President Biden previously cautioned China’s president about staying out of this year’s presidential race

Andrew Feinberg
Washington DC
Friday 26 April 2024 15:13
US Secretary of State Antony Blinken waves as he prepares to depart Shanghai Hongqiao International Airport en route to Beijing
US Secretary of State Antony Blinken waves as he prepares to depart Shanghai Hongqiao International Airport en route to Beijing (POOL/AFP via Getty Images)

The United States has learned of Chinese efforts to “influence and arguably interfere” with this year’s upcoming general election and is working to stop them, Secretary of State Antony Blinken has said.

In an interview with CNN on the tail end of his three-day trip to China this week, Mr Blinken said he’d reiterated a warning President Joe Biden had delivered to Chinese leader Xi Jinping during their November 2023 summit, in which Mr Biden told Mr Xi not to get involved in the 2024 election.

At the time, Mr Xi reportedly told Mr Biden that China would not interfere or attempt to interfere in the upcoming balloting. But Mr Blinken now says it appears that promise is going unfulfilled.

“We have seen, generally speaking, evidence of attempts to influence and arguably interfere, and we want to make sure that that’s cut off as quickly as possible,” he said.

He added: “Any interference by China in our election is something that we’re looking very carefully at and is totally unacceptable to us, so I wanted to make sure that they heard that message again.”

China professes that it does not get involved in other nations’ internal affairs, but over the years Beijing and its allies and affiliates have been the subject of election-meddling accusations from multiple countries.

In 2020, Trump administration officials accused Beijing of attempting to interfere with that year’s presidential election. Many national security experts and pundits suggested at the time that the allegations were raised to distract from past foreign interference on behalf of then-president Donald Trump.

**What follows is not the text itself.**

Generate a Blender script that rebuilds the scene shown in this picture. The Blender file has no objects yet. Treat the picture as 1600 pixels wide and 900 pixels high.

In 2016, Russia’s government mounted what the Department of Justice described as a “sweeping and systematic” effort to interfere in that year’s election to boost Mr Trump and denigrate his opponent, former Secretary of State Hillary Clinton. Ms Clinton ultimately went on to lose the 2016 race to Mr Trump, who is currently running to regain his former post after losing to Mr Biden four years ago.

Mr Trump solicited foreign support during his campaign in a speech his supporters claim was meant to be simply an attempt at humor. He later claimed that Russia did not interfere in the election on his behalf, despite evidence that it did.